■ **EXERCISE AIM**:
For the entries below, how many lines include the word "script"? Give the figure and nothing more.

■ **SUPPLIED MATERIAL**:
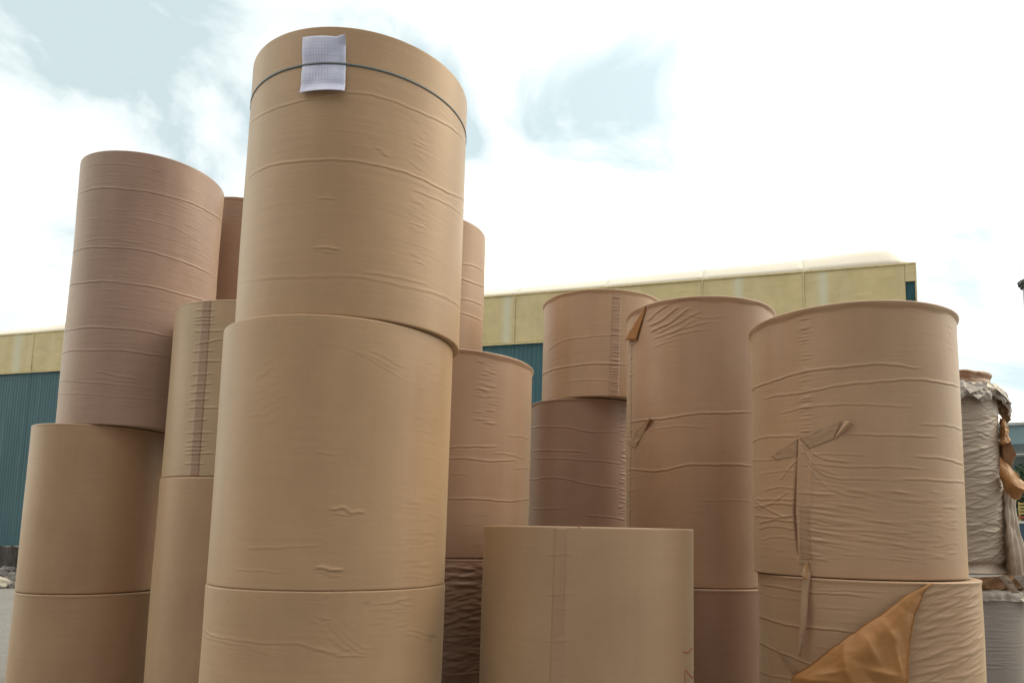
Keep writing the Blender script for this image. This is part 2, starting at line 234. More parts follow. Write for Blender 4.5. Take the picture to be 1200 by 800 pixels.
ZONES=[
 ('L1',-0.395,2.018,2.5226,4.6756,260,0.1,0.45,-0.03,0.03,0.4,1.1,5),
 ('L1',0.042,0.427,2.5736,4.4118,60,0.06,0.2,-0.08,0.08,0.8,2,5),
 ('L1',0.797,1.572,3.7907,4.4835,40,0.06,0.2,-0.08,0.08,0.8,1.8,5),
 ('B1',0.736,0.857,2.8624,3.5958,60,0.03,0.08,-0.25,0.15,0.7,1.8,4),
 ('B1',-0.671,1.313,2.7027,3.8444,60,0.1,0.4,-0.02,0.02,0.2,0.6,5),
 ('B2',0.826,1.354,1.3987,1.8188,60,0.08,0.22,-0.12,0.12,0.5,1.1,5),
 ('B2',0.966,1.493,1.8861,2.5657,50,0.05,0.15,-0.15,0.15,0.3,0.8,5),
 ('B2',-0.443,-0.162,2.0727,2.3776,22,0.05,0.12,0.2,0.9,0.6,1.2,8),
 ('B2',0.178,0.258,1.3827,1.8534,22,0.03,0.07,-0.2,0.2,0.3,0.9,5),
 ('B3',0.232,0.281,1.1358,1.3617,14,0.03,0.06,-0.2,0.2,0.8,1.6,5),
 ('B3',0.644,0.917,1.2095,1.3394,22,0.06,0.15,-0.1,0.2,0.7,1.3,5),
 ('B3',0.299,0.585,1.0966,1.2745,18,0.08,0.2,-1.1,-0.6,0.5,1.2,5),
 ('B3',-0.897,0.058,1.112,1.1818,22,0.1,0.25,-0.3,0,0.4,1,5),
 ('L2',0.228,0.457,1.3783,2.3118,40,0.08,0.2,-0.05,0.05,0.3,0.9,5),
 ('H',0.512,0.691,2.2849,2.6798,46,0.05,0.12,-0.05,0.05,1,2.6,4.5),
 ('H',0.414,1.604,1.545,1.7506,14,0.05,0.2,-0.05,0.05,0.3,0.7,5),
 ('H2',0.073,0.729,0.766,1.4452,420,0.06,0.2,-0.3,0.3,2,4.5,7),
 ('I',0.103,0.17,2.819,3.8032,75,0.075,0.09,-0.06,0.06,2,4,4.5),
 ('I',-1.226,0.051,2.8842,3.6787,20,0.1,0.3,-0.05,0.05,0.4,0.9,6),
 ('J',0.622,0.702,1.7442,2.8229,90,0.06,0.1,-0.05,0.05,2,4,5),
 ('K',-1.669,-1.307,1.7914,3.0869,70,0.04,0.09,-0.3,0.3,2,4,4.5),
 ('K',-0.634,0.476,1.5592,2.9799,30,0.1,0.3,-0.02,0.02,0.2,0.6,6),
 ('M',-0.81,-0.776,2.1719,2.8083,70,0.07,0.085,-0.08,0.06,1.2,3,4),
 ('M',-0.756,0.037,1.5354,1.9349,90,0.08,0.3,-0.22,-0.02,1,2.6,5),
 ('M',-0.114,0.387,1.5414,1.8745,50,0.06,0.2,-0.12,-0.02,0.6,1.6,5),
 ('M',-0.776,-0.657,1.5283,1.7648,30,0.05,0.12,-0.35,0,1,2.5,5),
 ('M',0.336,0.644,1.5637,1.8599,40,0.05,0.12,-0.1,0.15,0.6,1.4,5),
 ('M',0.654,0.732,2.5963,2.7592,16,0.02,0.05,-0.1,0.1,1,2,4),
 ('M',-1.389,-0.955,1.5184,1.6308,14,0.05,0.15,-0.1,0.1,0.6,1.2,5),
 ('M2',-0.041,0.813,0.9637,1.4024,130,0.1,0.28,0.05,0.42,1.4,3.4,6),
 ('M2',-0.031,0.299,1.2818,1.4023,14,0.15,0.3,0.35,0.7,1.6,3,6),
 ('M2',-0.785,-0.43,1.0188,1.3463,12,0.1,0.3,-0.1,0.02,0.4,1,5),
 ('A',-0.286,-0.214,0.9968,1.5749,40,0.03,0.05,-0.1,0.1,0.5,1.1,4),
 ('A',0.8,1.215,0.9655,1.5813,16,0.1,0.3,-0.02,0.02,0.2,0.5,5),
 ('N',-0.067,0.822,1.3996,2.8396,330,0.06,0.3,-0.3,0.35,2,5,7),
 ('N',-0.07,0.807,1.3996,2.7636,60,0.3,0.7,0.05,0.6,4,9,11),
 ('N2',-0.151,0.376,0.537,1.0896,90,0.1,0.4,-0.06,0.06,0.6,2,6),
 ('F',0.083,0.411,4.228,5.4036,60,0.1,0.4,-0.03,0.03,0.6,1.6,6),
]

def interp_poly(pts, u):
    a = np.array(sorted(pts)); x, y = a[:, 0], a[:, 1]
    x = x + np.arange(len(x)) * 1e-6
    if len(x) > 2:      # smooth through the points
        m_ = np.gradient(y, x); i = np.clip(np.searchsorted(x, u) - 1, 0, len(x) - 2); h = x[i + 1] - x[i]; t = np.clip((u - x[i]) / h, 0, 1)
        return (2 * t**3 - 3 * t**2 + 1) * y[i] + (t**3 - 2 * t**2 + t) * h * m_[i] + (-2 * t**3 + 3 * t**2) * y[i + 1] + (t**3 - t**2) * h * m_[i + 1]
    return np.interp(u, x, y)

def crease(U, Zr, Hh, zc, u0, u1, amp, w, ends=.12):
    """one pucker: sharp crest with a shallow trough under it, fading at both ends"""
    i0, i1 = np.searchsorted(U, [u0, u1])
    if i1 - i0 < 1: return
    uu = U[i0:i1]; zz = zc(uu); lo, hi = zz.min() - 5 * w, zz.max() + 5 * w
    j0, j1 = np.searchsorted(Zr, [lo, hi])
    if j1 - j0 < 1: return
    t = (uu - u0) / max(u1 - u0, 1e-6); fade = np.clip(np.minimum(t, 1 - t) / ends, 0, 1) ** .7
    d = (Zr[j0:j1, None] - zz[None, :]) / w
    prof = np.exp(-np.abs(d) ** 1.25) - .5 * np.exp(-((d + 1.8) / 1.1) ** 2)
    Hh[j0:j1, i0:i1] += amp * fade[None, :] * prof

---

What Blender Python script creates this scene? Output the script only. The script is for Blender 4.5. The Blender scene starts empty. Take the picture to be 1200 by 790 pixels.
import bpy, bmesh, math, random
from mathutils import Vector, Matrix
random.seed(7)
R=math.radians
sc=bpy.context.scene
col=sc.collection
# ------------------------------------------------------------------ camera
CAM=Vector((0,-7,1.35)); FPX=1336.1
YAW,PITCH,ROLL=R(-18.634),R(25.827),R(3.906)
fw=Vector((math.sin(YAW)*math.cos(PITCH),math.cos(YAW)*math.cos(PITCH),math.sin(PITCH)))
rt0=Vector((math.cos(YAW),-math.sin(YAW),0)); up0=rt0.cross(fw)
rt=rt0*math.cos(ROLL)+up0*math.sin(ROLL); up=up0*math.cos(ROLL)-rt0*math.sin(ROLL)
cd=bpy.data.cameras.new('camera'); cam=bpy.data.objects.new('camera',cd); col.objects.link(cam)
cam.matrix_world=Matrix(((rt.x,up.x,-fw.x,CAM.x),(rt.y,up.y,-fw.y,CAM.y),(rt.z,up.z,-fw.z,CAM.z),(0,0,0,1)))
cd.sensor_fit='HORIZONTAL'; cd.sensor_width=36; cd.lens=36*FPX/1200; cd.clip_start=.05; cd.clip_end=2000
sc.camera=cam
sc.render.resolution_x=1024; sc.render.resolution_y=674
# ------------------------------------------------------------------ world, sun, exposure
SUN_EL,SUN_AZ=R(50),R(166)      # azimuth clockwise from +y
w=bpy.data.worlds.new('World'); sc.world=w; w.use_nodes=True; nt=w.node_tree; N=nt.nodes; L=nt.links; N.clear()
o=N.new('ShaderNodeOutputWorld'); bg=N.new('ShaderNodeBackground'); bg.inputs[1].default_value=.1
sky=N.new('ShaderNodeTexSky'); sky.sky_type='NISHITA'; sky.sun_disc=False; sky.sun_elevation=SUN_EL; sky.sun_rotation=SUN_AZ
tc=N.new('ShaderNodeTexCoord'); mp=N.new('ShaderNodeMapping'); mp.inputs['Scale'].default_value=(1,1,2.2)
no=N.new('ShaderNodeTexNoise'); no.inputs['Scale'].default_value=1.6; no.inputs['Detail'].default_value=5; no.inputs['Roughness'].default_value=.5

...

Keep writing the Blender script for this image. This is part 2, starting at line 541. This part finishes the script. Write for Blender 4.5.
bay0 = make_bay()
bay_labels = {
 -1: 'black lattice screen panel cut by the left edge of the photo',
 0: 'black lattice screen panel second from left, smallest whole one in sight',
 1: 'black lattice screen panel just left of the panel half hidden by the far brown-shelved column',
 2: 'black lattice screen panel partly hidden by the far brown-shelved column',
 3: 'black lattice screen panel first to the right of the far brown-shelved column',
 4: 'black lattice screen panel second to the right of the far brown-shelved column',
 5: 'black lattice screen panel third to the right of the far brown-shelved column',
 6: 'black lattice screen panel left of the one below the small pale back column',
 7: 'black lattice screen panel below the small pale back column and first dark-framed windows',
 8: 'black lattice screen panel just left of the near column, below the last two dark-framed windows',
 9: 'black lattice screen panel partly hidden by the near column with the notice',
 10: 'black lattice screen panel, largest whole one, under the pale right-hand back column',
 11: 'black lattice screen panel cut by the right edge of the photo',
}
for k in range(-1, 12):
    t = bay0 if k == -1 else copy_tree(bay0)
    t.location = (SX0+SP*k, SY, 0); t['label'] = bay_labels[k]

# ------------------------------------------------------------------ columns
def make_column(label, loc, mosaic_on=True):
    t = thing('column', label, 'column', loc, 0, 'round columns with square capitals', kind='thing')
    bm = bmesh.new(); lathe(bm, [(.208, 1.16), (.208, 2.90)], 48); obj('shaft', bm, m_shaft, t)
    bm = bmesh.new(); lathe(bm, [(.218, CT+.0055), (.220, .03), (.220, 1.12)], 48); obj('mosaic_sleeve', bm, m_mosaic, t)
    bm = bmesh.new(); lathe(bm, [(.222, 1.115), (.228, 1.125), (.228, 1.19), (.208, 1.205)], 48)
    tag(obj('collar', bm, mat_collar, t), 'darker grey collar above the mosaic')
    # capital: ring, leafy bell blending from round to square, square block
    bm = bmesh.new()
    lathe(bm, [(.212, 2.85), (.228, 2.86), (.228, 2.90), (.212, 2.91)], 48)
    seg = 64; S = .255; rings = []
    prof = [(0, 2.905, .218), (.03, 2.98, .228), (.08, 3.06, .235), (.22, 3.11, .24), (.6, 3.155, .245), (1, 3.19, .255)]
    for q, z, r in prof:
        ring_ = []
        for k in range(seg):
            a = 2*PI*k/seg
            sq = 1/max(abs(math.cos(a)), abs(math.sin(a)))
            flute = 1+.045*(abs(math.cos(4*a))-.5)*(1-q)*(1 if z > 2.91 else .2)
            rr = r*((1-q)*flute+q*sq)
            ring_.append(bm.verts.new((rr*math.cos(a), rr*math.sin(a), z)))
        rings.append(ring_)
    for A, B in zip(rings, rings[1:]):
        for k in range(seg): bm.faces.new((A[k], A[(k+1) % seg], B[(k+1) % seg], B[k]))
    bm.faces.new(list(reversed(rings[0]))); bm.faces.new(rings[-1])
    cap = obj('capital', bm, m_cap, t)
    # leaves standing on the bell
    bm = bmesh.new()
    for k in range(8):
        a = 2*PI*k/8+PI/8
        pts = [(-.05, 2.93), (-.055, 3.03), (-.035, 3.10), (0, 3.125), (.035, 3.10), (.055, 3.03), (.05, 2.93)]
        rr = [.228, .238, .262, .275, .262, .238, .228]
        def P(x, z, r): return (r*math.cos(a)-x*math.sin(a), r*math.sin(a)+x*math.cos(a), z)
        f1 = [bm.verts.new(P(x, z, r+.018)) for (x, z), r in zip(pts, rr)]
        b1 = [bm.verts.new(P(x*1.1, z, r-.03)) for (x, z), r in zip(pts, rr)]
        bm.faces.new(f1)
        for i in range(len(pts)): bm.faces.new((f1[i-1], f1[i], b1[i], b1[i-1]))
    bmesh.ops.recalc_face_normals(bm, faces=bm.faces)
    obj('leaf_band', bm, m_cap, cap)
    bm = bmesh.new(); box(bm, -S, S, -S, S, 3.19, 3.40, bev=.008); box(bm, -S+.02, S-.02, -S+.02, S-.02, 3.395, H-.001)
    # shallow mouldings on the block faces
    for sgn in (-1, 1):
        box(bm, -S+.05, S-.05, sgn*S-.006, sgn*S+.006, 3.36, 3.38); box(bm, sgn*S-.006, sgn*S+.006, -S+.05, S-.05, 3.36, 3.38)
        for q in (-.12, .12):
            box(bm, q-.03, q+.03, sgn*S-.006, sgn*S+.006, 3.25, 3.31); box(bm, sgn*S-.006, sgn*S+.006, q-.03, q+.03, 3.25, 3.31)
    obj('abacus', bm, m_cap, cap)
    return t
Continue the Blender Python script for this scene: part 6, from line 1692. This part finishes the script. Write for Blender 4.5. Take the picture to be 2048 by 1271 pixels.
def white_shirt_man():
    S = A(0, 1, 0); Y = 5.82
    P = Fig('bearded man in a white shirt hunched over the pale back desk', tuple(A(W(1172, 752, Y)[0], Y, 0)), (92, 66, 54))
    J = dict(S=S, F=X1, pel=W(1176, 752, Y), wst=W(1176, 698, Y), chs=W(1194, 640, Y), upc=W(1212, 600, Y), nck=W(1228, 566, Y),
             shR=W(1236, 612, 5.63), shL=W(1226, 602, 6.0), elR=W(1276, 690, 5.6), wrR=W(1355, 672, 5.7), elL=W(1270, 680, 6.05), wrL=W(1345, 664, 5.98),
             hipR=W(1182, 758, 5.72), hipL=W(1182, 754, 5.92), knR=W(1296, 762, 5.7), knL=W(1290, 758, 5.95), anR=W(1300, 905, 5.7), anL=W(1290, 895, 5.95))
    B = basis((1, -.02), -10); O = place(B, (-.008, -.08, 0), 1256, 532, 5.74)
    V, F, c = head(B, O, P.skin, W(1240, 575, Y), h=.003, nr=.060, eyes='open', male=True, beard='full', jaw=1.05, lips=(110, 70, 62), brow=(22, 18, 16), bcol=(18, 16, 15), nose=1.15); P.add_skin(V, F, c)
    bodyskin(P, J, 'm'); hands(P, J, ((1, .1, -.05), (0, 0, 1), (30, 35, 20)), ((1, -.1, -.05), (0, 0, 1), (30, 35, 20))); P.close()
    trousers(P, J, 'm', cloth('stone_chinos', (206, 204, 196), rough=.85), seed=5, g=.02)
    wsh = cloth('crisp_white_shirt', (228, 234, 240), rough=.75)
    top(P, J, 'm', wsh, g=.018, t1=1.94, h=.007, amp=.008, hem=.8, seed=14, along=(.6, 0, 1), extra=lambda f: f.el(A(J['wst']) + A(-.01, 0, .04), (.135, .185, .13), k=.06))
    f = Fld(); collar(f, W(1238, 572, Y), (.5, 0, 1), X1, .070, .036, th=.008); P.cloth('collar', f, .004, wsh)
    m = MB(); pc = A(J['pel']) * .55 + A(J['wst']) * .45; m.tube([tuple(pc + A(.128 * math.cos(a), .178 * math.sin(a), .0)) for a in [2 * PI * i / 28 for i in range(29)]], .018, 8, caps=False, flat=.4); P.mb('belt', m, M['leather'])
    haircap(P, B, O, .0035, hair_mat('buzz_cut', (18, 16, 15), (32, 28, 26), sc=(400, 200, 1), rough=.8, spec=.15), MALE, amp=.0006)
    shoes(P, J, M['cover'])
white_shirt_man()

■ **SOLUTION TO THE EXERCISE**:
4